**Directions for this task:**
Collect all lines containing the word "continues" from the data.
** START OF The input **
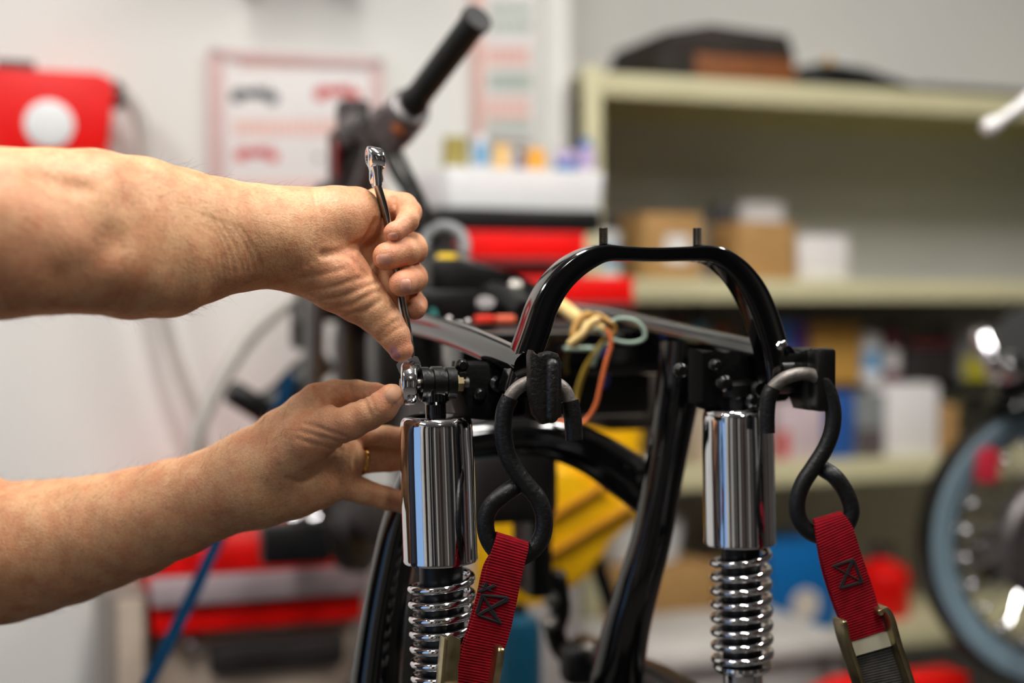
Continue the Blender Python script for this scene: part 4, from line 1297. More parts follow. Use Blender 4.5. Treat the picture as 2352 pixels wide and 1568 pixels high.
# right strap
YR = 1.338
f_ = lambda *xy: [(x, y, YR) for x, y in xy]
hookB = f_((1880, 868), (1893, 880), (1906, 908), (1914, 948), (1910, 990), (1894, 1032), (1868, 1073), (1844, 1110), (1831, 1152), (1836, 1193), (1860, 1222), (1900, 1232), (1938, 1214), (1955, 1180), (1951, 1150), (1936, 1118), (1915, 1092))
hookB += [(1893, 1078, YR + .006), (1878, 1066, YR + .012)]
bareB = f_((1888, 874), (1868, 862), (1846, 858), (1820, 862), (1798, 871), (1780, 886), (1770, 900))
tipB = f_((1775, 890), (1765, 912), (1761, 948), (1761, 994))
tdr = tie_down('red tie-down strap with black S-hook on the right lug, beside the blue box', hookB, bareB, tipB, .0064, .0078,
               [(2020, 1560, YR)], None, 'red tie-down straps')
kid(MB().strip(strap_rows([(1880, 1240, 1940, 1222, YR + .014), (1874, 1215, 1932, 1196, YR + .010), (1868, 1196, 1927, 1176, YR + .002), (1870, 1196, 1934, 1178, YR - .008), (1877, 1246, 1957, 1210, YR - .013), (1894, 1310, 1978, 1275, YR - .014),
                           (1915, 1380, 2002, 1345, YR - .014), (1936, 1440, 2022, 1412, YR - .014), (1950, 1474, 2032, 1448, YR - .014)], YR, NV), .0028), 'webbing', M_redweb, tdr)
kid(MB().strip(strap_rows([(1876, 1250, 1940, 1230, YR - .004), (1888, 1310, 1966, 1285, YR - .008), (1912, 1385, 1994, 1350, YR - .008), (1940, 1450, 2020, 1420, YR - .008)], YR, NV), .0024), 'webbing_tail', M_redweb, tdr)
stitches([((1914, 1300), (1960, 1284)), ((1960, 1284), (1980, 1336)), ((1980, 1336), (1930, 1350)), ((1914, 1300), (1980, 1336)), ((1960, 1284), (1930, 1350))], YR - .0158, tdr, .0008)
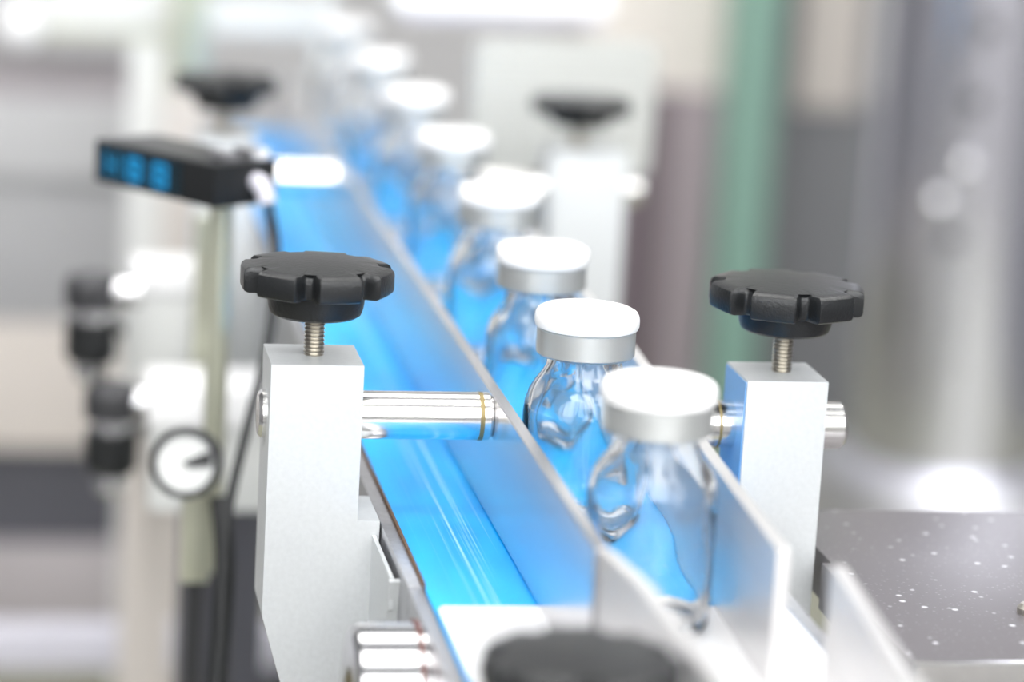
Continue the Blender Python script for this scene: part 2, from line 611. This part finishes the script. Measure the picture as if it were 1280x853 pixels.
** END OF The input **
** START OF The input **
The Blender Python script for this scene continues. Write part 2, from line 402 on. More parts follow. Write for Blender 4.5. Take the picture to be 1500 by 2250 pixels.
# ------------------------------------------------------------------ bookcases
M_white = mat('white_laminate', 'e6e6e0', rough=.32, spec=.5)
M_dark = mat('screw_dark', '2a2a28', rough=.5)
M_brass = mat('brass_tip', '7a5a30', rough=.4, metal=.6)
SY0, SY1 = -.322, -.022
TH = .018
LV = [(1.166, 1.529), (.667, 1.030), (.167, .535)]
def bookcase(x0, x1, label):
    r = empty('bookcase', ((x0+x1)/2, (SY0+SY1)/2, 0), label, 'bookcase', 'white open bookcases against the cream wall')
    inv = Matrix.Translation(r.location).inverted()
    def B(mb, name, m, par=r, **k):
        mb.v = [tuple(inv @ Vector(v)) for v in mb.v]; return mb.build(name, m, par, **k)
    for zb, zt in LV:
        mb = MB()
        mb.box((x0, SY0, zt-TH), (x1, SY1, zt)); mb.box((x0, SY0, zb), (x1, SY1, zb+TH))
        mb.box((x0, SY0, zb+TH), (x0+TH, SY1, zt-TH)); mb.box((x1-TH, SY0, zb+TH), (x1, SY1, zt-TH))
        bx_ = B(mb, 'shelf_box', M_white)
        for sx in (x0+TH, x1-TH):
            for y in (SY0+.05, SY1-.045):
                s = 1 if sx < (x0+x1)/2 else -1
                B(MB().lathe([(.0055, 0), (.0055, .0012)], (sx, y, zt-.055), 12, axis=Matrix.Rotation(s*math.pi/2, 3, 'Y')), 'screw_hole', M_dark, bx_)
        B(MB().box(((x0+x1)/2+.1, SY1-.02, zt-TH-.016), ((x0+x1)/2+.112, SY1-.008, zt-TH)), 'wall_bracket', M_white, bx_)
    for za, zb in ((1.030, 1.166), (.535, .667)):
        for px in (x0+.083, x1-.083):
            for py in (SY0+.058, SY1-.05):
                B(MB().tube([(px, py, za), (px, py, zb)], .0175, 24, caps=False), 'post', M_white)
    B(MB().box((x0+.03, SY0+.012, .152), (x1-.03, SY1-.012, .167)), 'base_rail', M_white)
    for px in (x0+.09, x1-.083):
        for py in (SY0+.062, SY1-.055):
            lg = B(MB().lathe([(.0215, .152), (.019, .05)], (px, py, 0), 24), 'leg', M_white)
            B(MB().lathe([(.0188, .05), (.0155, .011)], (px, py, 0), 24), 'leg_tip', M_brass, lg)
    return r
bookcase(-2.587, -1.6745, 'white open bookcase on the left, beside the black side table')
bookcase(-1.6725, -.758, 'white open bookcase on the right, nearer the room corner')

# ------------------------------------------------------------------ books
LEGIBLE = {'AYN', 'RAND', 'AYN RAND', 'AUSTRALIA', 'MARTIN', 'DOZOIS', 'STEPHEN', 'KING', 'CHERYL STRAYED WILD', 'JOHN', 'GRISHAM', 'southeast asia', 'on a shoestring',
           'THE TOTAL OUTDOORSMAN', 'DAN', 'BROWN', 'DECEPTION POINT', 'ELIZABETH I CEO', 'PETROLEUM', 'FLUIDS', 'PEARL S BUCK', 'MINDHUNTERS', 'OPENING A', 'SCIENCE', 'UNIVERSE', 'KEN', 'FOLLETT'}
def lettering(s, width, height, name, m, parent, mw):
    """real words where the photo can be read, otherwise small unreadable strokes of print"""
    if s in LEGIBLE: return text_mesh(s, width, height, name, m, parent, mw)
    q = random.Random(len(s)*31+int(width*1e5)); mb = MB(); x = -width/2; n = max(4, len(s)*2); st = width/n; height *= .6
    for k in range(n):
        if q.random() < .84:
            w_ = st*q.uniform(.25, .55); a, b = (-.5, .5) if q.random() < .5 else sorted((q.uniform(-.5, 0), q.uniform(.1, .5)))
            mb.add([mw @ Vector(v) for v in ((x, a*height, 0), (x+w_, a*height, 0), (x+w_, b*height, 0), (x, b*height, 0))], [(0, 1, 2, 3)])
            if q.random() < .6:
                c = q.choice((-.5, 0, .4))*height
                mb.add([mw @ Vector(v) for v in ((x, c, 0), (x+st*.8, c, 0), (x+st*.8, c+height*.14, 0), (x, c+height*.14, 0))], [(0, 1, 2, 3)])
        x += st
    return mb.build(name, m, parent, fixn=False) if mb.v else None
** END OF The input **
** START OF The input **
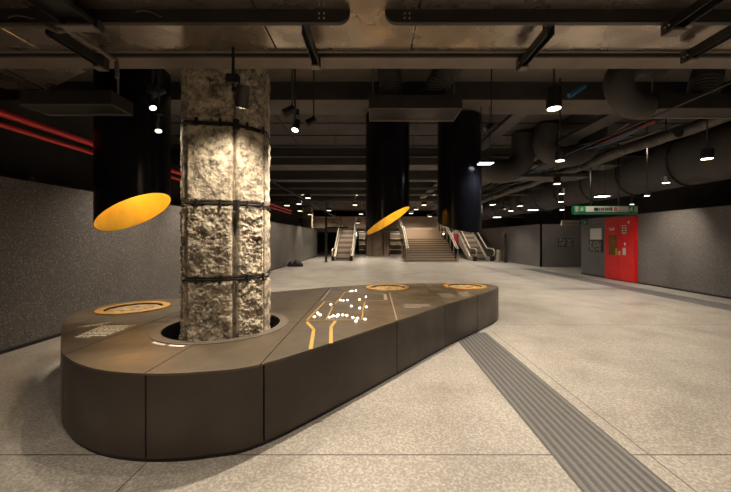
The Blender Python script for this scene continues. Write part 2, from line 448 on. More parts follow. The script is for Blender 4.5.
** END OF The input **
**Answer to this exercise:**
The Blender Python script for this scene continues. Write part 2, from line 402 on. More parts follow. Write for Blender 4.5. Take the picture to be 1500 by 2250 pixels.
The Blender Python script for this scene continues. Write part 2, from line 448 on. More parts follow. The script is for Blender 4.5.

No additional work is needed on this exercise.